Thursday, April 24, 2008

Voting for Someone Based on Qualifications is "Very White"

According to Whoopi Goldberg on The View.

Newsbusters has the whole, contorted transcript, but, in a nutshell, Whoopi Goldberg and Sherri Shepherd tell Elisabeth Hasselbeck that she's always had presidents that looked like her but they haven't.

I don't like Hasselbeck. I think she's too polite and let's the lefies hold sway. And this idea that a white man as president is "someone who looks like me" shows that, for black people, race is more important than gender.

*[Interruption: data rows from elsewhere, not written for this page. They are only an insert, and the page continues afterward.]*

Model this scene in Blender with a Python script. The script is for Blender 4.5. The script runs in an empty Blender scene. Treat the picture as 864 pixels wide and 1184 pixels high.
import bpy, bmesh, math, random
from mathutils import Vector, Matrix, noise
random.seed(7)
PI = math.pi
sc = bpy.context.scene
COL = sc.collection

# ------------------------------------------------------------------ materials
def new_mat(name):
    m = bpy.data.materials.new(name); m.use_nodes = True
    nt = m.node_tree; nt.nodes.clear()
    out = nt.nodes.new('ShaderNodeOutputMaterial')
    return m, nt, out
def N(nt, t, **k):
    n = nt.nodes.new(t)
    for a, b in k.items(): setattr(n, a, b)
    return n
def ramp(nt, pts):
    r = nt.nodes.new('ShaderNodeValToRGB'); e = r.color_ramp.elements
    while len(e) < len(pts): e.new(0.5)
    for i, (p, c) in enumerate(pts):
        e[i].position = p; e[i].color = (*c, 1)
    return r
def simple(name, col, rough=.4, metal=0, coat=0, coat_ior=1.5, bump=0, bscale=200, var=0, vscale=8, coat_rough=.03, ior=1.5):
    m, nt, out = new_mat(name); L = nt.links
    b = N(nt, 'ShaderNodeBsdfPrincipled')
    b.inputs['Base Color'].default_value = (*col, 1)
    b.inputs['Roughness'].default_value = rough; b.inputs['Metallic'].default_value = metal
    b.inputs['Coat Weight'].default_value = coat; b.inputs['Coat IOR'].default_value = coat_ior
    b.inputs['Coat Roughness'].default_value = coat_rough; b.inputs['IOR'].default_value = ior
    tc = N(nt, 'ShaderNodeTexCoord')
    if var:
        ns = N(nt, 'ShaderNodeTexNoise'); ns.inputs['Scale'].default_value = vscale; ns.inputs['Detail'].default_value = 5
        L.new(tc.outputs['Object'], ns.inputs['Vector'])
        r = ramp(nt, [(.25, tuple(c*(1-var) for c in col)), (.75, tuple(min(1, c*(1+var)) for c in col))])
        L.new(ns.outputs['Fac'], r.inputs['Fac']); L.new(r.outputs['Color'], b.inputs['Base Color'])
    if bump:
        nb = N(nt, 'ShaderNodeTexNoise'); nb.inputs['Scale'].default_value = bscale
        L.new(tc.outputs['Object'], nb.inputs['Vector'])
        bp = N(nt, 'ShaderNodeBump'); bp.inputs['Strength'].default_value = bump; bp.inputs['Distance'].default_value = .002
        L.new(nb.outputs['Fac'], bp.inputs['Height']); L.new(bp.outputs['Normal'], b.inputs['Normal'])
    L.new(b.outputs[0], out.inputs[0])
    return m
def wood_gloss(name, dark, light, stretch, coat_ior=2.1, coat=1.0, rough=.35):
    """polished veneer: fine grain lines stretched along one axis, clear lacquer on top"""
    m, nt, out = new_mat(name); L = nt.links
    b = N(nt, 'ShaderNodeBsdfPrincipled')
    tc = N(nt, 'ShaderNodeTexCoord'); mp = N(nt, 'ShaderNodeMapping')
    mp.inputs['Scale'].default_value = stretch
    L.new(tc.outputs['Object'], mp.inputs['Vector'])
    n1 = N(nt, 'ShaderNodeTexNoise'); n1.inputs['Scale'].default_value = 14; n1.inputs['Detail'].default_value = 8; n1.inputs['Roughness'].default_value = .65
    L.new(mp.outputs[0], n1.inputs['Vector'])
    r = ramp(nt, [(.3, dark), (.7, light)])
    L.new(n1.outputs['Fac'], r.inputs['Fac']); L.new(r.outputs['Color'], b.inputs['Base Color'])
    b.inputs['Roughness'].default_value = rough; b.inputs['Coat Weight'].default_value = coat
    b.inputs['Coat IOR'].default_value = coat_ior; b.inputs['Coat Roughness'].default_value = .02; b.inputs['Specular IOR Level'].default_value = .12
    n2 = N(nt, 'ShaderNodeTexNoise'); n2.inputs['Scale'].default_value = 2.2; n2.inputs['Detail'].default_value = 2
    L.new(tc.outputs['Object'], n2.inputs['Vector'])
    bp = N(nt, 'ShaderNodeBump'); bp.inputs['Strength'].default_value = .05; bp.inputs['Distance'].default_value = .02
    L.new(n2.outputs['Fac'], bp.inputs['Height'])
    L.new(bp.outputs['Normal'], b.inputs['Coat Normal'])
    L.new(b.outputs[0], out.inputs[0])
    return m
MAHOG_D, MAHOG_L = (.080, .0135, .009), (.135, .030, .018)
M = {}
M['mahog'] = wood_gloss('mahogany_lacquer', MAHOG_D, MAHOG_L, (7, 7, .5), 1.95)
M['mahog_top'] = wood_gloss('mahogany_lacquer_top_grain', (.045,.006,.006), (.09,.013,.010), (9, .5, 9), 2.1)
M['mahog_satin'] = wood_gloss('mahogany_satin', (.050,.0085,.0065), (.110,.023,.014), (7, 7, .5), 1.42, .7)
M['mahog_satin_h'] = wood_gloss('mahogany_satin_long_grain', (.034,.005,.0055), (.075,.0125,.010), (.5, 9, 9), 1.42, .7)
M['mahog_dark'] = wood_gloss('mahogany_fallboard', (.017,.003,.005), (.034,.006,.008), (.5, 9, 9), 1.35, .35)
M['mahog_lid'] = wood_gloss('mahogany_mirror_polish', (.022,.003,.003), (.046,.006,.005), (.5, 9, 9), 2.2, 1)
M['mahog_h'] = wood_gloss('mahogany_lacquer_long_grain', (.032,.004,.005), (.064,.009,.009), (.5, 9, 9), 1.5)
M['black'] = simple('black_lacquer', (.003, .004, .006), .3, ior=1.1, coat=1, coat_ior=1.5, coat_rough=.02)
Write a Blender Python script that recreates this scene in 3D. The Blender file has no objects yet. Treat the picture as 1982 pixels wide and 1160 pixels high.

The key difference in viewpoints is that Hasselbeck (and women like me) want to vote based on qualifications, not identity politics. Why? Because if our vote is only based on immutable characteristics like sex and race, someone will always be left out. Where is the Hispanic voice crying because there's not been a president who looks like them? Or the Asian? Or the disabled?

Voting based on identity creates more divisions than unity. That's why Barack Obama tried early to downplay race; he knew that to win over more white voters, he had to be a "different kind of black candidate." He's allowed people like Goldberg and Shepherd to see his candidacy in terms of his race while allowing white supporters to look beyond his race.

Unfortunately for Obama, the emphasis from the Left on identity politics will destroy their candidate. Most Americans would love to break the color barrier for the presidency. They just want to decide that race isn't the reason they are voting for someone.